Morris, based in Sacramento, is a frequent competitor on the tour. Considering the weight of the Dominguez name on the West Coast, he isn't surprised the MWST has established itself in the region. "The thing with Oscar and his dad that stands out is character," Morris said. "Those guys are respected in pool and that's obviously important when it comes to running a tour."

With so much going on, this year is as much about his performance as a professional as anything else. After the disappointments of years past, his goal of making the 2016 Mosconi Cup team is all a part of his plans for the future. "I told my fiance, 'You know what? Don't expect me to be home much," he said, noting Rivera fully understands the rigors of professional pool and has been nothing but supportive.

Whether Dominguez sees this as something of a farewell tour is not so simple. "I feel like it's sort of a last hurrah," he said. "I going to be married and I know that changes things. I don't mind it at all - I'm looking forward to it. I just don't see it changing too much as far as how I play."

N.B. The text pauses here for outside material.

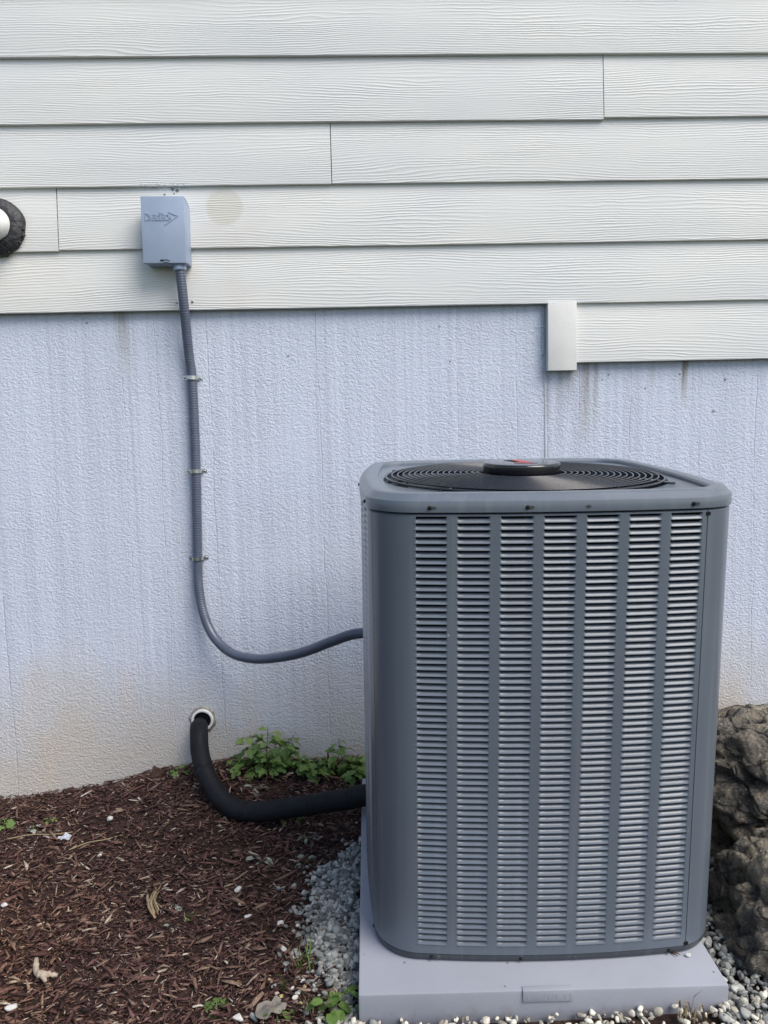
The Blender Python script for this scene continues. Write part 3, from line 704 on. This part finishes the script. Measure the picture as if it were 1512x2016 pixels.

When it comes to that, the early results are encouraging. Thanks in part to a victory at the Jay Swanson Memorial in February, Domingeuz sits atop the Mosconi Cup points list for Team USA. Mark Wilson, America's team coach, knows what he has in a player like Dominguez making the squad. "Oscar pursues excellence and is willing to pay the price," Wilson said. "The guy does everything from an overseas championship or a serious challenge match. He has unassailable character and integrity."

Whether this year or years to come, Dominguez sees his future tied to the game, which he expects will include a spot among the American elite. "Without sounding arrogant, I play too good now to let it go," he said. "I feel like I have a lot of quality years ahead of me. I know I will be able to play at an elite level."